Tetapi, jika penyesuaian harga tidak diiringi dengan peningkatan daya beli masyarakat, justru berakibat pada peningkatan inflasi pada saat puasa Ramadan hingga Lebaran 2020 mendatang.
Logika Bhima, sektor makanan-minuman dan tekstil akan menaikkan harganya. Bhima mengimbau pemerintah segera memberi stimulus pada sisi supply hingga insentif kepada pengusaha.
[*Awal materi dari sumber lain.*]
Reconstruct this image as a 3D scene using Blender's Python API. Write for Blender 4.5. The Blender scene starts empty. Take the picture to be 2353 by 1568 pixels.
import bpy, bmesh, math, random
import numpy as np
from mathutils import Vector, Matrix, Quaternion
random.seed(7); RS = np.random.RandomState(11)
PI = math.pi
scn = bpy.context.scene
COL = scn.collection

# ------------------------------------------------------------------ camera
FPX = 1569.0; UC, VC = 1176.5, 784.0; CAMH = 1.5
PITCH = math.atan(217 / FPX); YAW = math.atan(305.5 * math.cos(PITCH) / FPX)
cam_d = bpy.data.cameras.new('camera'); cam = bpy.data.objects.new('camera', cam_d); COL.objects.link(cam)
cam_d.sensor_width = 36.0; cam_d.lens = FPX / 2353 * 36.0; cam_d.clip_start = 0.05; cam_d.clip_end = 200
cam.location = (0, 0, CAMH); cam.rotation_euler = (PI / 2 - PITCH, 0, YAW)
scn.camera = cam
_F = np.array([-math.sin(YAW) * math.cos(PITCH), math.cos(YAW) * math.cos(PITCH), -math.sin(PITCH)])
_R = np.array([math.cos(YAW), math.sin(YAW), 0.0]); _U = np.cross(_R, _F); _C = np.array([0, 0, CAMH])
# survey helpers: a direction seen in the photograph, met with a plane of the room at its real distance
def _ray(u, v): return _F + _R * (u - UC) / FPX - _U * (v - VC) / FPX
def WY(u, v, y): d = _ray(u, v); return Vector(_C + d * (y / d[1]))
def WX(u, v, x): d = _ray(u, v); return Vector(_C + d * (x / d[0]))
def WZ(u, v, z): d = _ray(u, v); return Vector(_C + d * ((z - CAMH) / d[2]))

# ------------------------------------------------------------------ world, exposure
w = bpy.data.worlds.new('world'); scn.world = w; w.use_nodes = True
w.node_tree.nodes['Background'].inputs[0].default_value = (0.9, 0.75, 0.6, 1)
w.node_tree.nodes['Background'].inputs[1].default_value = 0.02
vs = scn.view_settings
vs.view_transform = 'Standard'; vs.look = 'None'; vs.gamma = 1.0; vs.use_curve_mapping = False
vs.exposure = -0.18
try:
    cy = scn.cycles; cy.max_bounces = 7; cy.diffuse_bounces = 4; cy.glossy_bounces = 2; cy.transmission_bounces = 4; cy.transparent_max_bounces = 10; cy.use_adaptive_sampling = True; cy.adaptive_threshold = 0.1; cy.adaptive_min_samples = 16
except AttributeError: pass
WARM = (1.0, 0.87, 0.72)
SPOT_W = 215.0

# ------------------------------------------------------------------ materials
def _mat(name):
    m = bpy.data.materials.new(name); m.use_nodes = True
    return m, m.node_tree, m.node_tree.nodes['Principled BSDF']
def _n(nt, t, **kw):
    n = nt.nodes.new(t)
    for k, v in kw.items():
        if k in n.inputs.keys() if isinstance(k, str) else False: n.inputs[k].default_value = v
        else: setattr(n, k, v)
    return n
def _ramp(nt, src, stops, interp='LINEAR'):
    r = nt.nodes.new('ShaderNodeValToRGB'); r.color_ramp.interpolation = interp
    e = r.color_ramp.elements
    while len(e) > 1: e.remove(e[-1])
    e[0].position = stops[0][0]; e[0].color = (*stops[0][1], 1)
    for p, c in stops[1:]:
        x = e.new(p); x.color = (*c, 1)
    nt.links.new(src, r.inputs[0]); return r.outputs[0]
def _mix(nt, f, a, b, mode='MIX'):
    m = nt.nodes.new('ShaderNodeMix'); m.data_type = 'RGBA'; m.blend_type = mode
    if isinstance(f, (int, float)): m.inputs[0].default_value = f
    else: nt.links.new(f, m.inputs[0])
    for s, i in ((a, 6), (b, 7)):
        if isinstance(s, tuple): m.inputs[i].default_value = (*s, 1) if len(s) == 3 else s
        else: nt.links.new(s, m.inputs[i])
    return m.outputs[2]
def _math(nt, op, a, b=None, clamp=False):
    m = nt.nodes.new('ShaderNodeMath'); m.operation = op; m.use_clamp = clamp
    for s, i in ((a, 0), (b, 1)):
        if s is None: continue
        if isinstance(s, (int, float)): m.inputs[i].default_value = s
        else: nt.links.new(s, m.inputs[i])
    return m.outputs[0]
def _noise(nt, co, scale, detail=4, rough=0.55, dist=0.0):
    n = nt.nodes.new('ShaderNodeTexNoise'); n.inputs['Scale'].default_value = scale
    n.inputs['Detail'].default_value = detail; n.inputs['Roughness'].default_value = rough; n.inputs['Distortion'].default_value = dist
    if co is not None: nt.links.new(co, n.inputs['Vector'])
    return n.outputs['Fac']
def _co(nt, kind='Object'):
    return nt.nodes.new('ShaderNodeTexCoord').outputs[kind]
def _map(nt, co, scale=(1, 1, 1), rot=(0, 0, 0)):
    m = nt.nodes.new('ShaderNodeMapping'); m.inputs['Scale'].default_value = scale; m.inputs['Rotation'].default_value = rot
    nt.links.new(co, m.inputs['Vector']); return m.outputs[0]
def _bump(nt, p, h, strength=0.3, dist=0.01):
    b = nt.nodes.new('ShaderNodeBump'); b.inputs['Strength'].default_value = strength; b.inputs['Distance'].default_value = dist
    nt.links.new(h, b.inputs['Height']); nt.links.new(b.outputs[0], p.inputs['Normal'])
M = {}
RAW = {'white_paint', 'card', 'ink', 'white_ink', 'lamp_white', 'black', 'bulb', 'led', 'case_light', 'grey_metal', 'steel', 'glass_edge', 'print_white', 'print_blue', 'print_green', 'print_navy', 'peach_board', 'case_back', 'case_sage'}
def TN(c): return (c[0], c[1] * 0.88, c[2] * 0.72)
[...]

Misalnya, diskon tarif listrik hingga 40-60%, karena 20% biaya operasionalnya dari listrik dan air. “Apalagi jika ada penangguhan pembayaran cicilan pokok atau bunga perbankan," pungkasnya.
Menurut ekonom Bank Permata, Josua Pardede, masyarakat jangan terpancing untuk melakukan spekulasi. “Tidak perlu panik dan tidak bertindak spekulatif,” kata dia kepada detikcom, Kamis (19/3/2020).
Saat terjadi koreksi di pasar keuangan global seperti saat ini, di mana investor asing cenderung keluar dari pasar keuangan domestik, investor dalam negeri diharapkan tidak melakukan hal yang sama.
"Kita perlu mendorong supaya investor domestik juga masuk ke pasar keuangan,” lanjutnya. Yes, nasionalisme moneter perlu dibangkitkan.